2 packs of Betty Crocker Chocolate Fudge Cake Mix

1 tub of ready-made chocolate frosting

2 tubs of ready-made vanilla frosting

2 cups of dark chocolate melting buds

1 cup of frozen raspberries (you can use fresh, but frozen razzies are just as yummy and far more convenient)

1 pack of raspberry M&M’s

Baking paper

20cm round cake tin (even better if you have 2 of these!)

rasberry fudge cake_layers

Layering the cake

 

How it’s Done:

Prepare cake mixes according to the directions on the packet. I baked them in two 20cm round pans. Allow to cool, and then slice each cake horizontally in half – use a bread knife to do this – it makes life easy. Also trim the top of each cake so they are nice and flat.

 

While your cakes are baking, defrost your raspberries, then mix and mash them into the ready-made vanilla frosting. Pop the raspberry mixture into the fridge to help it firm up a little while your cakes are cooling.

 

Melt the chocolate buds using your preferred method – I use the microwave for small amounts like this – in two batches. On a long piece of baking paper laid flat on the bench, spread the chocolate as smoothly as you can. Allow chocolate to set for around ten minutes at room temperature, but not until it’s completely hard. With a sharp knife, score vertical lines right through the chocolate, to leave you with pieces about 5cm wide. I did mine on a slight angle for added effect. Allow the chocolate to set totally, then put aside for decorating.

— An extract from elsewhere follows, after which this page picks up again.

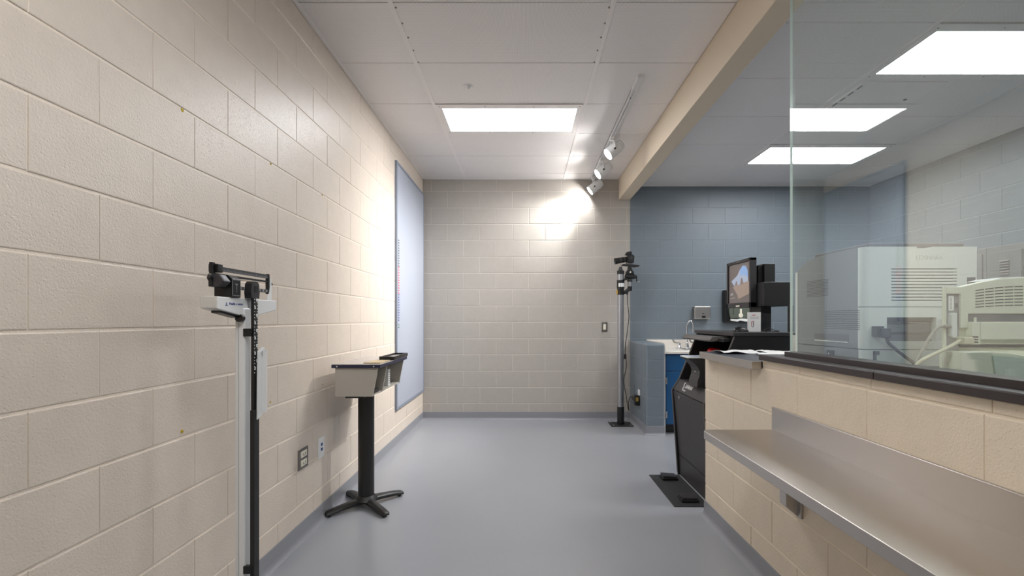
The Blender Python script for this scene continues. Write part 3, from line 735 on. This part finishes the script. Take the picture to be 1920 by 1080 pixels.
P().tube([(fx, fy, .97), (fx, fy, 1.05), (fx, fy, 1.16), (fx + .008, fy - .004, 1.205), (fx + .035, fy - .012, 1.235), (fx + .062, fy - .02, 1.205), (fx + .066, fy - .022, 1.16), (fx + .068, fy - .023, 1.10)], .0085, n=12).build('spout', m_chrome, t)
P().cyl((fx + .068, fy - .023, 1.09), (fx + .067, fy - .022, 1.13), .0115).build('aerator', m_chrome, t)
for s_, ex in ((-1, 1.885), (1, 2.09)):
    h_ = P().lathe([(.026, .906), (.025, .915), (.018, .945), (.013, .965), (0, .967)], (ex, fy, 0)).build('handle_base', m_chrome, t)
    P().tube([(ex + .005, fy, .965), (ex - .03, fy - .005, .966), (ex - .062, fy - .01, .975), (ex - .082, fy - .012, 1.005)], [.006, .007, .010, .012], n=8).build('lever', m_steel_dk, h_)
t = thing('soap_dispenser', 'small steel soap dispenser on the blue wall above the faucet', 'dispenser', (2.187, YB, 1.257))
P().box(2.088, 2.288, YB - .075, YB - .001, 1.258, 1.412, bev=.008).build('case', m_steel, t)
P().box(2.178, 2.222, YB - .084, YB - .07, 1.268, 1.298, bev=.004).build('push_button', m_black2, t)
P().box(2.182, 2.210, YB - .0765, YB - .073, 1.315, 1.327, bev=.002).build('sight_window', m_black2, t)
t = thing('towel_dispenser', 'black paper towel dispenser on the blue wall behind the monitor', 'dispenser', (2.6, YB, 1.22))
P().box(2.455, 2.80, YB - .09, YB - .001, 1.215, 1.616, bev=.012).build('case', m_black2, t)
P().prism([(2.515, 1.265), (2.76, 1.265), (2.78, 1.34), (2.78, 1.58), (2.50, 1.58), (2.50, 1.34)], 'y', YB - .112, YB - .088, bev=.004).build('cover', m_towelwin, t)
P().lathe([(0, .006), (.026, .003), (.028, 0)], (2.64, YB - .112, 1.30), (0, -1, 0)).build('lock_badge', m_ivory, t)
P().box(2.628, 2.652, YB - .118, YB - .110, 1.30, 1.38, bev=.003).build('lever_slot', m_ivory, t)
P().box(2.545, 2.55, YB - .115, YB - .110, 1.31, 1.39).build('sight_slot', m_black2, t)
P().prism([(2.52, 1.236), (2.60, 1.224), (2.63, 1.24), (2.70, 1.224), (2.77, 1.232), (2.77, 1.252), (2.65, 1.262), (2.60, 1.252), (2.52, 1.256)], 'y', YB - .12, YB - .03).build('paper_towel', m_paper, t)

# ------------------------------------------------------------------ kiosk
KY0, KY1 = 3.13, 3.82
t = thing('fingerprint_kiosk', 'black fingerprint scanning kiosk behind the end of the low wall', 'kiosk', (1.5, 3.48, 0))
prof = [(1.235, .0), (1.19, .685), (1.248, .775), (1.395, 1.138), (1.79, 1.138), (1.79, 0)]
for y0, y1 in ((KY0, KY0 + .018), (KY1 - .018, KY1)):
    P().prism(prof, 'y', y0, y1, bev=.003).build('side_panel', m_black, t)
    # worn leading edge
    P().tube([(1.234, (y0 + y1) / 2, .02), (1.189, (y0 + y1) / 2, .685), (1.247, (y0 + y1) / 2, .775), (1.394, (y0 + y1) / 2, 1.136)], .006, n=6, sub=1).build('edge_trim', m_kiosk_edge, t)
P().prism([(1.242, .17), (1.197, .683), (1.215, .683), (1.26, .17)], 'y', KY0 + .018, KY1 - .018, bev=.002).build('front_door', m_kiosk_front, t)
P().prism([(1.250, .0), (1.242, .166), (1.26, .166), (1.266, 0)], 'y', KY0 + .018, KY1 - .018, bev=.002).build('kick_panel', m_kiosk_front, t)
lg = P().prism([(1.196, .689), (1.250, .774), (1.265, .768), (1.212, .685)], 'y', KY0 + .018, KY1 - .018, bev=.002).build('logo_panel', m_kiosk_front, t)
up = Vector((.054, 0, .085)).normalized(); nn = Vector((-up.z, 0, up.x))
lp = Vector((1.196, 0, .689))
def onp(y, s_): return lp + up * s_ + nn * .0006 + Vector((0, y, 0))
P().text('SAFRAN', .042, onp(3.606, .046), (0, -1, 0), up, .0006, sx=.95).build('lettering', m_print_white, lg, smooth=False)
P().text('Morpho', .022, onp(3.628, .020), (0, -1, 0), up, .0006).build('lettering', m_print_white, lg, smooth=False)
p = P(); pts = [(3.628, .078), (3.638, .086), (3.648, .080), (3.646, .068), (3.630, .054), (3.624, .044), (3.632, .036), (3.646, .038)]
p.tube([onp(a, b_) for a, b_ in pts], [.001, .002, .003, .0035, .0035, .003, .002, .001], n=6); p.build('emblem', m_print_white, lg)
P().cyl((1.2095, 3.655, .648), (1.1935, 3.655, .647), .013).build('door_lock', m_chrome, t)
P().box(1.245, 1.775, KY0 + .018, KY1 - .018, .755, .772).build('ledge', m_black, t)
P().box(1.70, 1.775, KY0 + .018, KY1 - .018, .05, 1.135).build('rear_panel', m_inner, t)
P().box(1.41, 1.70, KY0 + .018, KY1 - .018, 1.122, 1.1375).build('worktop_underside', m_inner, t)
P().box(1.378, 1.80, KY0 - .012, KY1 + .012, 1.138, 1.166, bev=.004).build('worktop', m_dkgrey, t)
kt = P().prism([(1.272, 1.105), (1.292, 1.130), (1.55, 1.130), (1.55, 1.115), (1.33, 1.10), (1.28, 1.095)], 'y', 3.25, KY1 + .005, bev=.002).build('keyboard_tray', m_kiosk_edge, t)
P().box(1.33, 1.50, 3.16, 3.25, 1.098, 1.122, bev=.004).build('tray_slide', m_black2, t)
P().lathe([(0, 0), (.014, 0), (.012, .004), (0, .005)], (1.34, 3.20, 1.11), (-1, -.3, 0), 14).build('tray_button', m_steel_dk, t)
mp = P().box(1.69, 1.765, 3.38, 3.52, 1.165, 1.345, bev=.003).build('mast', m_black, t)
P().box(1.775, 1.80, 3.16, 3.19, 1.165, 1.345, bev=.002).box(1.775, 1.80, 3.70, 3.73, 1.165, 1.345, bev=.002).build('rear_upright', m_black, t)
hb = P().box(1.668, 1.855, 3.29, 3.80, 1.343, 1.512, bev=.005).build('head_box', m_black, t)
for y in (3.33, 3.43): P().lathe([(0, .004), (.006, .003), (.008, 0)], (1.668, y, 1.358), (-1, 0, 0), 10).build('bolt', m_black2, hb)
P().box(1.735, 1.815, 3.42, 3.60, 1.51, 1.655, bev=.004).build('camera_tower', m_black, t)
P().box(1.70, 1.737, 3.44, 3.58, 1.512, 1.645, bev=.003).build('camera_tower_lens', m_inner, t)
# monitor
t = thing('monitor', 'dark monitor on the kiosk showing a rock arch and sky', 'monitor', (1.63, 3.59, 1.34))
my0, my1, mz0, mz1 = 3.395, 3.795, 1.338, 1.698
mtilt = Matrix.Translation((1.63, 3.59, 1.518)) @ Matrix.Rotation(R(-4), 4, 'Z') @ Matrix.Translation((-1.63, -3.59, -1.518))
p = P()
for a in ((my0, my1, mz0, mz0 + .038), (my0, my1, mz1 - .022, mz1), (my0, my0 + .022, mz0, mz1), (my1 - .022, my1, mz0, mz1)): p.box(1.622, 1.668, a[0], a[1], a[2], a[3], bev=.003)
p.build('bezel', m_dkgrey, t)
P().box(1.634, 1.667, my0 + .015, my1 - .015, mz0 + .02, mz1 - .015).build('back_shell', m_black2, t)
sx0 = 1.6335
scn = P().box(sx0, 1.64, my0 + .02, my1 - .02, mz0 + .035, mz1 - .02).build('screen', m_scr, t)
sw, sh = my1 - my0 - .044, mz1 - mz0 - .06
def S(u, v): return (my1 - .022 - u * sw, mz0 + .038 + v * sh)
def scr(name, m, poly, d): P().prism([S(u, v) for u, v in poly], 'x', sx0 - d, sx0 + .0002).build(name, m, scn, smooth=False)
scr('picture_sky', m_scr_sky2, [(.12, .58), (.40, .70), (.52, .83), (.66, .93), (.80, .90), (.88, .78), (.90, .45), (.30, .42), (.20, .50)], .0003)
scr('picture_sky', m_scr_sky, [(.52, .83), (.66, .93), (.80, .90), (.88, .78), (.89, .62), (.70, .70), (.58, .68)], .0005)
scr('picture_sand', m_scr_sand, [(.20, .42), (.30, .44), (.90, .52), (1, .50), (1, .22), (.46, .10), (.40, .22)], .0004)
scr('picture_rock', m_scr_rock, [(.28, .44), (.34, .55), (.38, .57), (.42, .46)], .0006)
scr('picture_rock', m_scr_rock, [(.54, .46), (.59, .62), (.64, .62), (.70, .47)], .0006)
scr('clock_text', m_scr_txt, [(.07, .20), (.20, .21), (.20, .27), (.07, .26)], .0006)
scr('clock_text', m_scr_txt, [(.05, .12), (.30, .13), (.30, .15), (.05, .14)], .0006)
P().box(1.6205, 1.6225, 3.565, 3.625, mz0 + .008, mz0 + .020).build('badge', m_ivory, t)
P().box(1.6205, 1.6225, 3.575, 3.615, mz1 - .014, mz1 - .008).build('top_badge', m_steel_dk, t)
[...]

rasberry fudge cake segment

On the inside!

 

Spread approximately one third of the chilled raspberry and frosting mix over one of your cake halves. Layer another half cake and repeat with the frosting – and repeat again until you add the very top cake half. (Yes, I know that would technically make them cake quarters, but hey…) Spread the chocolate frosting over this top half, keeping some frosting in reserve. Use this frosting to ‘glue’ the chocolate pieces around the outside of your cake. You can use perfectly measured pieces that all match, but I liked the idea of it being a little more rustic. The chocolate slabs should stay put with the frosting, but I also added a tulle bow because – pretty! Then, cover the top of your cake with the M&M’s. I added a few left-over pieces of chocolate too, because I knew the recipient of this particular cake happens to be a chocoholic!

 

There are a zillion variations you could use for a simple cake like this one. Instead of sticking with pinks, what about the bright multicolours of a traditional M&M pack? Blueberries instead of raspberries? Cookies and cream? Mint chocolate? Caramel, white chocolate? Hmm, white chocolate and caramel…might try that one soon actually. Anyone have a birthday coming up?